DHAKA, Bangladesh - The garment factory in Bangladesh where 112 people were killed in a fire had been turning out clothes for Walmart, Disney, Sears, and other major retailers - some of whom say they thought they had stopped doing business with the place.

The apparent confusion underscored what some industry experts say is a major obstacle to improving safety in Third World factories: Many major retailers in the United States and Europe rely on such a long and complex chain of manufacturers, vendors, and middlemen to keep their shelves stocked that it is difficult to keep track of where certain products are made.

Amid the blackened tables and melted sewing machines at Tazreen Fashions Ltd., an Associated Press reporter discovered clothes and account books Wednesday that indicated the factory was used by a host of major U.S. and European retailers.

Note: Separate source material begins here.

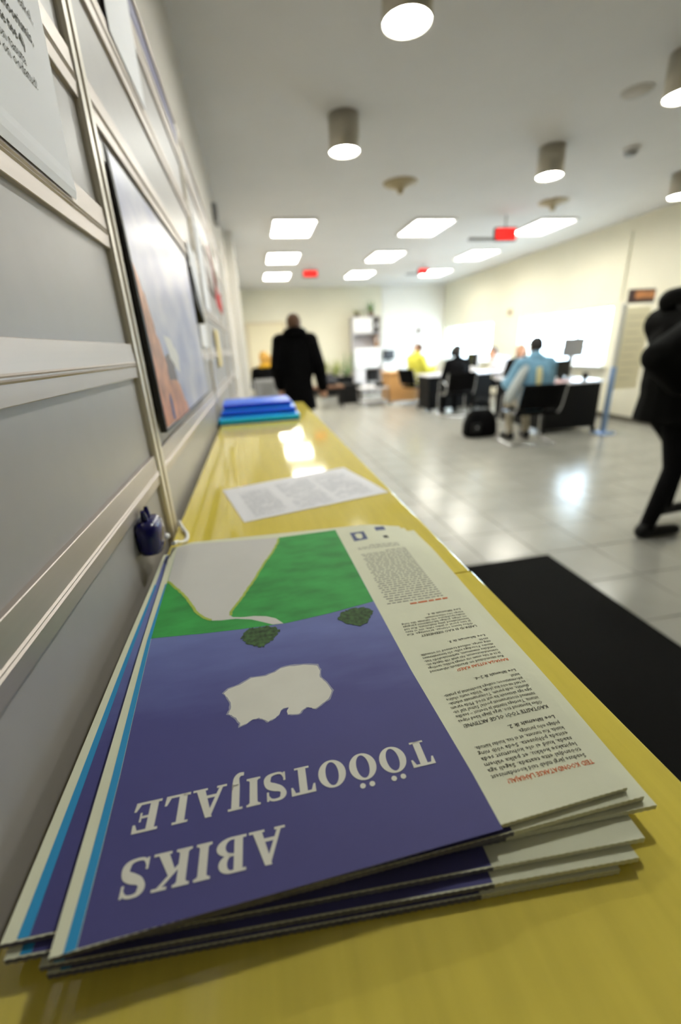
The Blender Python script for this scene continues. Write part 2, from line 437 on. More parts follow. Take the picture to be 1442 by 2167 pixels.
PIC = [(-.1040, .1245), (.0998, .1285), (.0990, .1600), (.0935, .2500), (.0905, .3500), (.0853, .5345), (.0063, .5320), (-.1290, .5480), (-.1245, .4487), (-.1188, .3425), (-.1085, .2080), (-.1060, .1646)]
decal('cover_picture', PIC, M_sky, top, 0)
decal('cyan_stripe', [(-.1092, .1238), (-.1042, .1245), (-.1062, .1646), (-.1087, .2080), (-.1190, .3425), (-.1247, .4487), (-.1262, .4487), (-.1222, .3425), (-.1132, .2080), (-.1108, .1646)], M_cyan, top, 0, 2 * LIFT)
HOR = [(-0.1191, 0.3445), (-0.0741, 0.3396), (-0.0382, 0.3372), (0.0027, 0.336), (0.0445, 0.3413), (0.0902, 0.3498)]
decal('meadow', HOR + [(.0853, .5345), (.0063, .5320), (-.1290, .5480), (-.1245, .4487)], M_green, top, 0, 2 * LIFT)
PATH = [(-0.1242, 0.4541), (-0.1075, 0.426), (-0.0937, 0.4006), (-0.0823, 0.3751), (-0.0754, 0.3654), (-0.0661, 0.3579), (-0.0574, 0.3561), (-0.0444, 0.3552), (-0.0299, 0.3503), (-0.0184, 0.3428), (-0.0101, 0.337), (-0.0001, 0.3361), (-0.0068, 0.346), (-0.0153, 0.3516), (-0.0269, 0.3552), (-0.0386, 0.3562), (-0.0474, 0.3588), (-0.0498, 0.3625), (-0.0493, 0.369), (-0.0452, 0.3775), (-0.0394, 0.3918), (-0.0316, 0.4132), (-0.0231, 0.4366), (-0.0136, 0.4646), (-0.0032, 0.4914), (0.0039, 0.515), (0.0066, 0.5318), (-.1290, .5480)]
decal('path', PATH, M_path, top, 0, 3 * LIFT)
def ribbon(pts, w, wob=0.0):
    """quads along a line, for a narrow printed rim"""
    out = []
    for a, b in zip(pts[:-1], pts[1:]):
        a, b = Vector(a), Vector(b); d = (b - a).normalized(); n = Vector((-d.y, d.x)) * w / 2
        out.append([tuple(a - n), tuple(b - n), tuple(b + n), tuple(a + n)])
    return out
rim = MB(); f0 = page_map(0)
for seg in (PATH[0:6], PATH[17:27]):
    fine = []
    for a, b in zip(seg[:-1], seg[1:]):
        for k in range(6):
            p = Vector(a).lerp(Vector(b), k / 6); fine.append((p.x + random.uniform(-.0006, .0006), p.y + random.uniform(-.0006, .0006)))
    for qd in ribbon(fine, .0028):
        rim.add([f0(p[0], p[1], 4 * LIFT) for p in qd], [(0, 1, 2, 3)])
rim.build('path_rim', M_lime, top)
CLOUD = [(-0.0498, 0.2599), (-0.0464, 0.2637), (-0.038, 0.2663), (-0.0299, 0.2712), (-0.0185, 0.2711), (-0.0115, 0.2732), (-0.0066, 0.2765), (0.0005, 0.2775), (0.0123, 0.2763), (0.0223, 0.2732), (0.0238, 0.2671), (0.0227, 0.2597), (0.0264, 0.2535), (0.0296, 0.244), (0.0258, 0.2367), (0.021, 0.2337), (0.0148, 0.2298), (0.0115, 0.2319), (0.0092, 0.2329), (0.0066, 0.2313), (0.0034, 0.2281), (-0.002, 0.2289), (-0.0047, 0.2296), (-0.0048, 0.2331), (-0.0029, 0.2354), (-0.0063, 0.2358), (-0.0089, 0.2341), (-0.0105, 0.2305), (-0.0136, 0.2283), (-0.0181, 0.2264), (-0.021, 0.2292), (-0.0244, 0.2309), (-0.0284, 0.231), (-0.0324, 0.2282), (-0.0373, 0.2269), (-0.0371, 0.2297), (-0.0402, 0.2347), (-0.0434, 0.2381), (-0.0458, 0.2395), (-0.044, 0.2435), (-0.0443, 0.25), (-0.047, 0.2555)]
def fray(poly, amp, n):
    out = []
    for a, b in zip(poly, poly[1:] + poly[:1]):
        for k in range(n):
            p = Vector(a).lerp(Vector(b), k / n); out.append((p.x + random.uniform(-amp, amp), p.y + random.uniform(-amp, amp)))
    return out
cx = sum(p[0] for p in CLOUD) / len(CLOUD); cy = sum(p[1] for p in CLOUD) / len(CLOUD)
M_haze = mat('cloud_fringe_print', rgb(158, 158, 178), 0.75)
decal('cloud_fringe', fray([(cx + (p[0] - cx) * 1.035, cy + (p[1] - cy) * 1.05) for p in CLOUD], .0003, 3), M_haze, top, 0, 2 * LIFT)
decal('cloud', fray(CLOUD, .0003, 3), M_white_ink, top, 0, 3 * LIFT)
T1 = [(-0.0386, 0.3237), (-0.036, 0.332), (-0.0312, 0.3366), (-0.0242, 0.3359), (-0.0158, 0.3361), (-0.0061, 0.3312), (-0.0043, 0.326), (-0.0081, 0.3191), (-0.0131, 0.3128), (-0.0193, 0.307), (-0.0258, 0.3087), (-0.0338, 0.3149)]
T2 = [(0.0501, 0.3309), (0.0548, 0.3399), (0.0645, 0.3426), (0.0784, 0.3429), (0.0854, 0.3344), (0.0804, 0.3242), (0.0732, 0.3163), (0.067, 0.3144), (0.0582, 0.3203)]
for T in (T1, T2): decal('tree', fray(T, .0011, 5), M_tree, top, 0, 4 * LIFT)

# ---- serif capitals of the headline, drawn in units of the cap height
def g_rect(x0, y0, x1, y1): return [[(x0, y0), (x1, y0), (x1, y1), (x0, y1)]]
def g_stem(x, w=.25, s=.10, h=.075):
    q = g_rect(x, 0, x + w, 1)
    for y0, y1 in ((0, h), (1 - h, 1)): q += g_rect(x - s, y0, x + w + s, y1)
    for yb, d in ((h, 1), (1 - h, -1)):                     # brackets
        q += [[(x - .05, yb), (x, yb), (x, yb + d * .05)], [(x + w, yb), (x + w + .05, yb), (x + w, yb + d * .05)]]
    return q
def g_stroke(pts, ws):
    q = []; L = []; R = []
    for i, p in enumerate(pts):
        a = Vector(pts[max(i - 1, 0)]); b = Vector(pts[min(i + 1, len(pts) - 1)]); d = (b - a).normalized(); n = Vector((-d.y, d.x)) * ws[i] / 2
        L.append(Vector(p) + n); R.append(Vector(p) - n)
    for i in range(len(pts) - 1): q.append([tuple(L[i]), tuple(R[i]), tuple(R[i + 1]), tuple(L[i + 1])])
    return q
def g_ring(cx, cy, rx, ry, ix, iy, a0=0, a1=360, n=36):
    q = []
    for k in range(n):
        a, b = math.radians(a0 + (a1 - a0) * k / n), math.radians(a0 + (a1 - a0) * (k + 1) / n)
        q.append([(cx + rx * math.cos(a), cy + ry * math.sin(a)), (cx + rx * math.cos(b), cy + ry * math.sin(b)), (cx + ix * math.cos(b), cy + iy * math.sin(b)), (cx + ix * math.cos(a), cy + iy * math.sin(a))])
    return q
def spline(P, n=6):
    P = [Vector(p) for p in P]; out = []
    for i in range(len(P) - 1):
        p0, p1, p2, p3 = P[max(i - 1, 0)], P[i], P[i + 1], P[min(i + 2, len(P) - 1)]
        for k in range(n):
            t = k / n
            out.append(.5 * ((2 * p1) + (p2 - p0) * t + (2 * p0 - 5 * p1 + 4 * p2 - p3) * t * t + (3 * p1 - p0 - 3 * p2 + p3) * t ** 3))
    return [tuple(p) for p in out + [P[-1]]]
def spline3(P, n=5):
    P = [Vector(p) for p in P]; out = []
    for i in range(len(P) - 1):
        p0, p1, p2, p3 = P[max(i - 1, 0)], P[i], P[i + 1], P[min(i + 2, len(P) - 1)]
        for k in range(n):
            t = k / n; out.append(tuple(.5 * ((2 * p1) + (p2 - p0) * t + (2 * p0 - 5 * p1 + 4 * p2 - p3) * t * t + (3 * p1 - p0 - 3 * p2 + p3) * t ** 3)))
    return out + [tuple(P[-1])]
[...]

Among the items discovered: children's shorts with Walmart's Faded Glory label, hooded sweaters marked "Disney Pixar," shorts with hip-hop star Sean Combs' ENYC tag, and sweaters from the French company Teddy Smith and the Scottish company Edinburgh Woollen Mill. Sears was also among the companies listed in the account books.

The tragedy at the beginning of the holiday season is putting a spotlight on dangerous workplace conditions, with no clear answers to how consumers should react or who is ultimately responsible.

Walmart said that it received a safety audit that showed the factory was "high-risk" and had decided before the blaze to stop doing business with Tazreen. But it said a supplier had continued to use Tazreen without authorization.

When pressed for an explanation of how a supplier could use a factory without the retailer's approval and whether it happened often, Kevin Gardner, a Walmart spokesman, did not directly address the issue.

Sears said it learned after the blaze that its merchandise was being produced there without its approval through a vendor, which has since been fired. Walt Disney Co., which licenses its characters to clothing makers, said its records indicate that none of its licensees have been permitted to make Disney-brand products at the factory for at least a year.

Combs' Sean Jean Enterprises did not return calls.

Retailers such as Walmart have clauses in place that require suppliers to disclose all factories and subcontractors producing merchandise for sale. But it's hard to crack down on unauthorized subcontracting, said Josh Green, chief executive of New York-based Panjiva, which tracks shipments for factories outside the United States.

"The reality is you have to have round-the-clock monitoring of every aspect of the supplier's operations," he said. "It's just not feasible."